Passover Seder Reordered For Ceasefire

Laura Glesby Photo

Megan Fountain co-leads a seder, calls for a ceasefire.

It is not enough that God took the Jewish people out of slavery in Egypt, according to a group of pro-Palestine activists on Monday evening who turned a traditional Passover song on its head by singing Lo dayeinu.”

The Passover song Dayeinu” typically states that it would have been enough had God only freed the Jewish people, or parted the sea for their escape, or given them the Torah on Sinai — suggesting that God went above and beyond to perform all of these miracles, as the Exodus story goes.

But on Monday, anti-Zionist activists with Jewish Voice For Peace and Mending Minyan changed the words. 

If we shed our chains of bondage and do not work to set free others, it is not enough,” Esther Rose-Wilen called out to a small crowd of 35 people who had gathered for a Passover seder that doubled as a protest outside City Hall.

The negated rendition of Dayeinu was just one way this seder differed from all other Passover seders, as a reworked version of the traditional Four Questions” song also observed.

On this night,” as the song goes, an apple and nut spread called charoset symbolized not only the bricks laid by Jewish slaves in Egypt, but also the housing crisis affecting New Haven.

On this night, the seder plate of symbolic foods featured traditional offerings like egg (renewal) and parsley (springtime) alongside an acorn (Indigenous claims to the land) and olives (the olive trees in Gaza) and tomatoes (in honor of migrant farm workers).

On this night, no festive meal was enjoyed because people are starving in Gaza.”

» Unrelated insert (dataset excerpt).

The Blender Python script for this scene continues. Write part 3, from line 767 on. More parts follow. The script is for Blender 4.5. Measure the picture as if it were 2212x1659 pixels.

Instead of the meal, attendees were prompted to contact elected officials about their support of a proposed local ceasefire resolution that the Board of Alders will weigh at a public hearing on Wednesday.

The organizers connected the Passover theme of Jewish liberation from bondage to the notion that everyone’s freedom, including the freedom of both Gazans and the hostages taken by Hamas, is interconnected. If our freedom is dependent on the oppression of other people, we will never truly be free,” said Ellen Rubin.

Hallie Voulgaris holds up the seder plate egg in honor of rebirth and renewal, as Debbie Elkin reads at Monday's protest.

Ellen Rubin holds up grape juice for kiddush.